Oil Prices Fall Back As Traders Take Profits

Source The Ghana Report

Crude oil prices dipped earlier today after a relentless rally that brought benchmarks to a 10-month high earlier this week.

The dip was the result of profit-taking and a pause ahead of a Fed meeting that would discuss interest rates yet again.

At the time of writing, Brent crude was trading at around $92 per barrel, after topping $95 per barrel yesterday. West Texas Intermediate was trading at a little under $90 per barrel, after topping $92 on Tuesday.

“The oil rally is taking a little break as every trader awaits a pivotal Fed decision that might tilt the scales of whether the U.S. economy has a soft or hard landing,” OANDA senior market analyst Edward Moya told Reuters.

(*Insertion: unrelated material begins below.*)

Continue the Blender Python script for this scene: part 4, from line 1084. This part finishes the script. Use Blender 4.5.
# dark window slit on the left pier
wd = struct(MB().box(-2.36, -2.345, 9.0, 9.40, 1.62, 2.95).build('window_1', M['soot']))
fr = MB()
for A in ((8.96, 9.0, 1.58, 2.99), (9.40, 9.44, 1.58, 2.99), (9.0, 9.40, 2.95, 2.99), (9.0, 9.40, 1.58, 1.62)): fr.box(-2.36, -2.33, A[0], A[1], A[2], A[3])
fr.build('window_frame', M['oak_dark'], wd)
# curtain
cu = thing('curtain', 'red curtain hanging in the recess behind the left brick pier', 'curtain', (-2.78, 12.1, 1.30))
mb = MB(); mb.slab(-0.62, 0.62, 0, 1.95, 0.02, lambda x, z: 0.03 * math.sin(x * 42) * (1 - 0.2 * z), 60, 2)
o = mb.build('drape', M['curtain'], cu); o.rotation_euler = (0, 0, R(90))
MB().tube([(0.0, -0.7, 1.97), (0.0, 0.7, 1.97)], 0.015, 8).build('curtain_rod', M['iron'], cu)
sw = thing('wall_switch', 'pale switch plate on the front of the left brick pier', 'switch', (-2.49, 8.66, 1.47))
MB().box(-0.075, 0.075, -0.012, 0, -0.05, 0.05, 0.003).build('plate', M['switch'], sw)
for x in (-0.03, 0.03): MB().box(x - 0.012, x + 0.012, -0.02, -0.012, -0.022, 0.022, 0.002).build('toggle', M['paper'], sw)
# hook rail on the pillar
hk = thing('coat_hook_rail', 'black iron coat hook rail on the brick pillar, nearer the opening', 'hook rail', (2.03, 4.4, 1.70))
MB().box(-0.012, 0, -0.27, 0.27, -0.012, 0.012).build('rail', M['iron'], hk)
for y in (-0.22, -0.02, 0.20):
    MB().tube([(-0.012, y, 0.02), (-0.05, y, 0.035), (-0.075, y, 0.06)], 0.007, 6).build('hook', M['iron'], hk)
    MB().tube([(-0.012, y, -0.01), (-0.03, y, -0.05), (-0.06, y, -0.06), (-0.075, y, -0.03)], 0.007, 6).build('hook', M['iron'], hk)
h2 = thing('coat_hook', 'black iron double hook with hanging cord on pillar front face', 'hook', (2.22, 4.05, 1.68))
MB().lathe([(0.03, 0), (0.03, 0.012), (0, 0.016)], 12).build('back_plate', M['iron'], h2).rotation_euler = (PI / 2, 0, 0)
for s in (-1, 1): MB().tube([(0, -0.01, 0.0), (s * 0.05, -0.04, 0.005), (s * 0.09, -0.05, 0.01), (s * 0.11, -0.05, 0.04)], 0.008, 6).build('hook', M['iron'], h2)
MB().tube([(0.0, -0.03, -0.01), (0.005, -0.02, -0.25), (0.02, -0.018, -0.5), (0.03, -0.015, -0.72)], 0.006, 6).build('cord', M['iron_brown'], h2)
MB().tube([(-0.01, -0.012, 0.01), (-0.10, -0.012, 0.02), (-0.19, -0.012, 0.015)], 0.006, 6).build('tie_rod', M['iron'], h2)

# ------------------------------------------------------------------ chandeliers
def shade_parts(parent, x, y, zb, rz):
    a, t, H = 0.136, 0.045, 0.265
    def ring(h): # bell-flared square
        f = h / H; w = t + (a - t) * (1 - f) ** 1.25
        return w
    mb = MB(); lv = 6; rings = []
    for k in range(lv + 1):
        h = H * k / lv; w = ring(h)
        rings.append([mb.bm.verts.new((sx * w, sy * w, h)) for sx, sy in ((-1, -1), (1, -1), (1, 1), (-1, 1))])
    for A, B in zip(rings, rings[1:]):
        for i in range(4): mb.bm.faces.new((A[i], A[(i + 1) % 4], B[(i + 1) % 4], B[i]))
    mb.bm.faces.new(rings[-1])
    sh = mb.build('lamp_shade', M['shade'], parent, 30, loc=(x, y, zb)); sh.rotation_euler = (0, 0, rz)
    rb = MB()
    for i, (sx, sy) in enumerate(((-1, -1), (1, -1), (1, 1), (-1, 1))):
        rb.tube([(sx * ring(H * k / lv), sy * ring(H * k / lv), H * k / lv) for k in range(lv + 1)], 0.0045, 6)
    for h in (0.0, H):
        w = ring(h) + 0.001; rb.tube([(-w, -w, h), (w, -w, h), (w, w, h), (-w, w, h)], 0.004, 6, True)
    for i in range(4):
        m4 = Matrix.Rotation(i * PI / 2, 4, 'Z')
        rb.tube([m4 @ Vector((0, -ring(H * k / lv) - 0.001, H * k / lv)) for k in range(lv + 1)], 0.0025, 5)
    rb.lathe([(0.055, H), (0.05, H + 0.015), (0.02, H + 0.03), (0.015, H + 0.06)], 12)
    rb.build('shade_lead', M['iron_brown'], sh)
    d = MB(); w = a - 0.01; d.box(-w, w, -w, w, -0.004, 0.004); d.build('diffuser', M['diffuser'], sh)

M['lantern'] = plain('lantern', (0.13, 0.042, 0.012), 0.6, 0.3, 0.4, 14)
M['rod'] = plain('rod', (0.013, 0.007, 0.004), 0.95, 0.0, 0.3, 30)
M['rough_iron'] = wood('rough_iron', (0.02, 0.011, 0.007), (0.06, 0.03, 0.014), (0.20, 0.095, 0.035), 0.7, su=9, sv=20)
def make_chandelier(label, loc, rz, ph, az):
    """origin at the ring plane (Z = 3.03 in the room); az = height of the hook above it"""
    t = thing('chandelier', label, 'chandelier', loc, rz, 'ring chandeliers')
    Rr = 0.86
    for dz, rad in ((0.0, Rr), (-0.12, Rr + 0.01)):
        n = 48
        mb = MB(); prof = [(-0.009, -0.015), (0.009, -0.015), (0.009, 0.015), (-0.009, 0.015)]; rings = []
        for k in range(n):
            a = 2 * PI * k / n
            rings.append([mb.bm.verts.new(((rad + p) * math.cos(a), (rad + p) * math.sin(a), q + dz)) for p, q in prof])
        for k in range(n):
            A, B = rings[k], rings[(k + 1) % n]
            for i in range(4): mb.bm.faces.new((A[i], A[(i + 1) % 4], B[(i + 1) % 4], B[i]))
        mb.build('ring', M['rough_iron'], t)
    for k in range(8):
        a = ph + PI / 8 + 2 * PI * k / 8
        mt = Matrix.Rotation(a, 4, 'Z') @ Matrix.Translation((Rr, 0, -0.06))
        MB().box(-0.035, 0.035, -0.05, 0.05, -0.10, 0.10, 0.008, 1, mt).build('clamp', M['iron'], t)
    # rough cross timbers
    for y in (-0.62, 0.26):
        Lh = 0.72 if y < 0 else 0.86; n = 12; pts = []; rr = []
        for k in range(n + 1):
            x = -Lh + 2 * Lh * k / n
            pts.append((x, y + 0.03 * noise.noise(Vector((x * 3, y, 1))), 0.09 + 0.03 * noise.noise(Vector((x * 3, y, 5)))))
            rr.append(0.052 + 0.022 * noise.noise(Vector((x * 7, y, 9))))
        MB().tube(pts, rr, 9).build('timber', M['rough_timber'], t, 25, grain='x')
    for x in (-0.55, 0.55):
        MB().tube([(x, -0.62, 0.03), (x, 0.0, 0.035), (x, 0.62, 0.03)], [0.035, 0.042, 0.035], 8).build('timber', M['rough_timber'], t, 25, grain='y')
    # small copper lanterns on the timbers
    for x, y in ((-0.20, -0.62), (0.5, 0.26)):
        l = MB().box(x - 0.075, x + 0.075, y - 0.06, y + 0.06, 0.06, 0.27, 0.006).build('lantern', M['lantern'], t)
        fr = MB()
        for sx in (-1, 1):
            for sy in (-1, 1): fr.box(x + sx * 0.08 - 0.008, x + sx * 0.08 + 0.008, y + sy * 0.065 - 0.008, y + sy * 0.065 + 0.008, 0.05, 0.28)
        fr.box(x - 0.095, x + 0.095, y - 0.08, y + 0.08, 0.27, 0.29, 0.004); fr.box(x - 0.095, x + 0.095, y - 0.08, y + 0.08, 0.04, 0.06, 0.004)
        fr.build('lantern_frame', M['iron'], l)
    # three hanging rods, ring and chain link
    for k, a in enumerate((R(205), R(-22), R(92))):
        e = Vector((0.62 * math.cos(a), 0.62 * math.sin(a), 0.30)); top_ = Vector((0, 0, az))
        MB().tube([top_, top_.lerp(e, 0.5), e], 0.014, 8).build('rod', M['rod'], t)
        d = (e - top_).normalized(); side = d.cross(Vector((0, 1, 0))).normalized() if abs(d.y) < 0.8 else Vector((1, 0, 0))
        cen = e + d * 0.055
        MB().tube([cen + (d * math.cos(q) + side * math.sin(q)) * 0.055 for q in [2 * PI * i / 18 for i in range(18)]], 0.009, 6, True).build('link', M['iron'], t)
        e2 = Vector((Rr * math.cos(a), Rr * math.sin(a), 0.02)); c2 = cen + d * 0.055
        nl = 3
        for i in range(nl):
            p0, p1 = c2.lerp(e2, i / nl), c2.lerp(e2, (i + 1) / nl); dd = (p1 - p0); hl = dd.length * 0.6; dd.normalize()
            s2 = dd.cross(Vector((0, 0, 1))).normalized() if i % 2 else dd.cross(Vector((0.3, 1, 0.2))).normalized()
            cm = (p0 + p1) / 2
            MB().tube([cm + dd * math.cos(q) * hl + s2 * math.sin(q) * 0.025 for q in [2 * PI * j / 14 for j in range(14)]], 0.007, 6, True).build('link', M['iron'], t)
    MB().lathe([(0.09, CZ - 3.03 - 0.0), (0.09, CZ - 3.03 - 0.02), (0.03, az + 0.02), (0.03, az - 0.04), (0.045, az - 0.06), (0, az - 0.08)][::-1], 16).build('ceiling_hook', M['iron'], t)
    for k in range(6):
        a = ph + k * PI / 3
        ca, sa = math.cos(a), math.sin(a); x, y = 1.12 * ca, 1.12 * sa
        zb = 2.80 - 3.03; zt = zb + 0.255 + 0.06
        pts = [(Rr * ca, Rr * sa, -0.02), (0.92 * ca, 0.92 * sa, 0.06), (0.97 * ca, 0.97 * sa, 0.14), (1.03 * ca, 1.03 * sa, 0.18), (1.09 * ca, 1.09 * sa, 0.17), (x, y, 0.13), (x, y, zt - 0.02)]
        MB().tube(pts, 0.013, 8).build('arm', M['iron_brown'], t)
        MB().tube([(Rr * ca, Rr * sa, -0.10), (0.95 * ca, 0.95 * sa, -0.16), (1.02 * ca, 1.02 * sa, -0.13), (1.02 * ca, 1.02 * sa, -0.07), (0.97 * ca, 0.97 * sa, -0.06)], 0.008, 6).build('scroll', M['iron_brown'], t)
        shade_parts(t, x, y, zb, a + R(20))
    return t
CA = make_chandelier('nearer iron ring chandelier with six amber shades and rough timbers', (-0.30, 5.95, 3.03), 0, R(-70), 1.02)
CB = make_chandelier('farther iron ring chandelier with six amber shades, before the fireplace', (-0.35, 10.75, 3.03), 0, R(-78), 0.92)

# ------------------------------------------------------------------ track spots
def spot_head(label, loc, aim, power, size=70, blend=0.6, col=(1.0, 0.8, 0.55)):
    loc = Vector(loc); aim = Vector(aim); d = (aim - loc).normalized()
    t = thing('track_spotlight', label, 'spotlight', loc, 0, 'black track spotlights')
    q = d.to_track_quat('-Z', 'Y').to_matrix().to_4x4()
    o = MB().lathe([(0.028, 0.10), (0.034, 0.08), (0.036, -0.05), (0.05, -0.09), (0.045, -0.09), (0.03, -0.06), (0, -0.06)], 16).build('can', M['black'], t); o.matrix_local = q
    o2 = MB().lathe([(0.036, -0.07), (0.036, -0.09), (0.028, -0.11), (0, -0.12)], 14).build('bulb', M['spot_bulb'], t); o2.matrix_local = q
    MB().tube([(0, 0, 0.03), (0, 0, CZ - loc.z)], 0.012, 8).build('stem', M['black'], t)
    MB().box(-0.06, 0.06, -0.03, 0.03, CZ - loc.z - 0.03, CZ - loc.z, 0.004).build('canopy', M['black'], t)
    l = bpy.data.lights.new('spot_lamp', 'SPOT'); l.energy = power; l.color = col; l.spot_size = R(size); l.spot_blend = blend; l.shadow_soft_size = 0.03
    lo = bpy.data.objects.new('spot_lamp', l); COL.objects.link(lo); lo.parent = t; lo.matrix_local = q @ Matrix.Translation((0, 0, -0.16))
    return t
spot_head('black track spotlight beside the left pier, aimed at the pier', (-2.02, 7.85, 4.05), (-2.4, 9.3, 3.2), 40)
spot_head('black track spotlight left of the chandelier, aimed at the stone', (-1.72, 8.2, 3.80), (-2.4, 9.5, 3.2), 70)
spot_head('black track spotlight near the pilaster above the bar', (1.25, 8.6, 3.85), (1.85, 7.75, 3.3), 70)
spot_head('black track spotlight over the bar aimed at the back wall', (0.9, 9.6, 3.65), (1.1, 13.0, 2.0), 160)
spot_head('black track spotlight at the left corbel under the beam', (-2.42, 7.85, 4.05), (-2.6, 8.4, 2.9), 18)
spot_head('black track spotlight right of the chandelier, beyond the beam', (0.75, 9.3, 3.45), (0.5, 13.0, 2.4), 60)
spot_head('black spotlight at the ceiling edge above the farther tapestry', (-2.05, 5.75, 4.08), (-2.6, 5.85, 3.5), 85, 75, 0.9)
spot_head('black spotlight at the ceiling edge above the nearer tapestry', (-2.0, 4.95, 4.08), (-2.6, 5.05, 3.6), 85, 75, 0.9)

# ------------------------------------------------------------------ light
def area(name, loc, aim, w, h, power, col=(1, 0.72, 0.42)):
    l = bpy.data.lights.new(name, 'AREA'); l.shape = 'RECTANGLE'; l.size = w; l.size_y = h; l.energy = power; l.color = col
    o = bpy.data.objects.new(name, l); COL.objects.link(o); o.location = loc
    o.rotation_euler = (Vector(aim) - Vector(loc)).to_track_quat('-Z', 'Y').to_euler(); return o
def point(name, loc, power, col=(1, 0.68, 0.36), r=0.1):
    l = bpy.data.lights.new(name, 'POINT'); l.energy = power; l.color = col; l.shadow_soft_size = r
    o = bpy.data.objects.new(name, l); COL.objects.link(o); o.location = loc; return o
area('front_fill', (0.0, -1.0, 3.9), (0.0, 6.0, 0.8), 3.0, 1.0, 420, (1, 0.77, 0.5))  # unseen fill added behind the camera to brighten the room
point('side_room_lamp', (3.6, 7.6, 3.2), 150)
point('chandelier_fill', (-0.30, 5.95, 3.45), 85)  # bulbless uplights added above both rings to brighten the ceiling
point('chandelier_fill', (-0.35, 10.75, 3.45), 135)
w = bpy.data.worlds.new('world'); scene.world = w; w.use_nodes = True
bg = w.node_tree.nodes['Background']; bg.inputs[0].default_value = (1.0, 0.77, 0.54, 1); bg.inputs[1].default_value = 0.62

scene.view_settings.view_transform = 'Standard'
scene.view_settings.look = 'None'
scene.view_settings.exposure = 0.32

ING, meanwhile, joined the chorus of analysts forecasting Brent’s return to $100 per barrel, “as the market continues to become increasingly concerned over the tightness in the oil balance for the remainder of the year,” the bank’s head of commodity strategy Warren Patterson and commodities strategist Ewa Manthey wrote in a note today.

Patterson and Manthey also noted this supply tightness was reflected in the forward curve on the futures market: “The curve is moving deeper into backwardation with the prompt Brent spread trading in a backwardation of close to US$1.20/bbl, up from just US$0.60/bbl at the start of last week,” they wrote.

In the U.S., oil prices have recently benefited from one extra bullish factor: the decline in crude oil inventories at Cushing, Oklahoma, which has brought total crude volumes there close to a critical minimum. The trading arm of TotalEnergies was reportedly buying up all the U.S. crude it could as a result of this tightness, sending the premium for physical U.S. crude surging.

Higher oil prices might interfere with Fed plans to stop its interest rate hikes. The Wall Street Journal noted in a report that higher oil prices would lead to higher energy bills – which would fuel inflation, which in turn could motivate the Fed to hike rates further.